МАРИЕНГОФ Анатолий Борисович
24.6(6.7).1897 – 24.6.1962Поэт, драматург, мемуарист. Один из основателей имажинизма. Стихотворные сборники «Витрина сердца» (Пенза, 1918), «Кондитерская солнц» (М., 1919), «Руки галстухом» (М., 1920), «Стихами чванствую» (М., 1920), «Тучелет» (М., 1921). Поэмы «Магдалина» (М., 1919), «Развратничаю с вдохновением» (М., 1921), «Разочарование» (М., 1921). Пьеса «Вавилонский адвокат» (1923). Роман «Циники» (1928) и др.
«Четкий рисунок лица. Боттичеллиевский. Узкие руки. Подаст и отдернет. Острый подбородок. Стальные глаза, в которых купаются блики электрических ламп. Не говорит, а выговаривает. Мыслит броско» (Б. Глубоковский. Маски имажинизма).
«Ко мне подошел высокий молодой человек с очень красивым лицом. Его рост был мне личным оскорблением. Кроме Агнивцева и Третьякова, я на всех смотрел сверху вниз. Тут пришлось голову задрать кверху.
– Познакомимся. Я – поэт Анатолий Мариенгоф! Хотелось бы поговорить.
Я о Мариенгофе почти ничего не слыхал до тех пор, читал его стихи в одном сборнике. Однако глаза, оленья доха и тихий, несколько поскрипывающий голос располагали к незнакомцу. Пожав руки, мы расстались.
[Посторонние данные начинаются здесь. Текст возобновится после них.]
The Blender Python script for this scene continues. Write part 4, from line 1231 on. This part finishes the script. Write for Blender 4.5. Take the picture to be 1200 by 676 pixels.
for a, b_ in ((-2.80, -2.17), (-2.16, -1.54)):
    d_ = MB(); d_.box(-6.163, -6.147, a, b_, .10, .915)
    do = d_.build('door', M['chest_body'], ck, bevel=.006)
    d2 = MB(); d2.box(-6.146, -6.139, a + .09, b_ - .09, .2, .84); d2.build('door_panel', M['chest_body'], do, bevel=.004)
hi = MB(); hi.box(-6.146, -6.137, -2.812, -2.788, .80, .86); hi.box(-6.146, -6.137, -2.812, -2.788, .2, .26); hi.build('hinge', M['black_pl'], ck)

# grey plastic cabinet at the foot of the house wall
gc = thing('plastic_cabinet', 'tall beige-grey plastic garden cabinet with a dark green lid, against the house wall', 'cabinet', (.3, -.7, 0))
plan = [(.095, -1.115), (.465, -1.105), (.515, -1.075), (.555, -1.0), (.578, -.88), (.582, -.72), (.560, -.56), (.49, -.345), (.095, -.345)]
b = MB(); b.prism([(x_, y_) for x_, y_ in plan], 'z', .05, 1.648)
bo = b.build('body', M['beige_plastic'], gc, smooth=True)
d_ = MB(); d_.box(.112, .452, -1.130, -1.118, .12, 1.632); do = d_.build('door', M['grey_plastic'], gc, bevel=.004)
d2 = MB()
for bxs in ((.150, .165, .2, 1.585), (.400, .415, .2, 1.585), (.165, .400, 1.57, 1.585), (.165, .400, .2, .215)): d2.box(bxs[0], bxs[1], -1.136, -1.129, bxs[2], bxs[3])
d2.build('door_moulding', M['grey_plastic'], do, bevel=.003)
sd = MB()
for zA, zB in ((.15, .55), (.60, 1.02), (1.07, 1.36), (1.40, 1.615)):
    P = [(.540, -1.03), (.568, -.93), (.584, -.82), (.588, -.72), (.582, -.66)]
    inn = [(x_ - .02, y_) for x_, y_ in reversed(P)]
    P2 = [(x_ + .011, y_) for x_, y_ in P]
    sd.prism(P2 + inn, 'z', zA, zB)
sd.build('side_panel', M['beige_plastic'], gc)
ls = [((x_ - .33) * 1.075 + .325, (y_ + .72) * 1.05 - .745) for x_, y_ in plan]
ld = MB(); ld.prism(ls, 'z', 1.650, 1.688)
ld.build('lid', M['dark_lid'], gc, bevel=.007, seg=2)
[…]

На другой же день мы встретились в издательстве ВЦИК, где работал Мариенгоф, и долго проговорили. Оказалось, что оба болели одной и той же мечтой. Повстречались еще несколько раз. От этих встреч родился ребенок – имажинизм.
Привлекли Есенина, Кусикова и других. Встречи все учащались. Не знаю, как у Толи, но у меня навсегда осталось чувство неразрывной дружбы и поэтической близости. У Толиных стихов было немного друзей. Его стихи мало прочесть. К ним надо привыкать. В них надо вживаться. Всегда с пеной у рта я грызся за каждую строку Мариенгофа. Толя был очень прост в жизни и очень величав в стихах. В спокойствии его строк есть какой-то пафос, роднящий его с О. Мандельштамом. Сложность стихов Мариенгофа – органическая, от переполненности.
…Думаю, что вряд ли два поэта столько говорили друг с другом о стихах, сколько мы с Анатолием. Не знаю, каково ему было понимать меня, но мне чувствовать его было всегда очень легко.
…Мы представляли урбанистическое начало в имажинизме. Оба мы подозрительно относились к природе, которою так увлекались Есенин и Кусиков. Обоих нас ругали больше всех в имажинизме.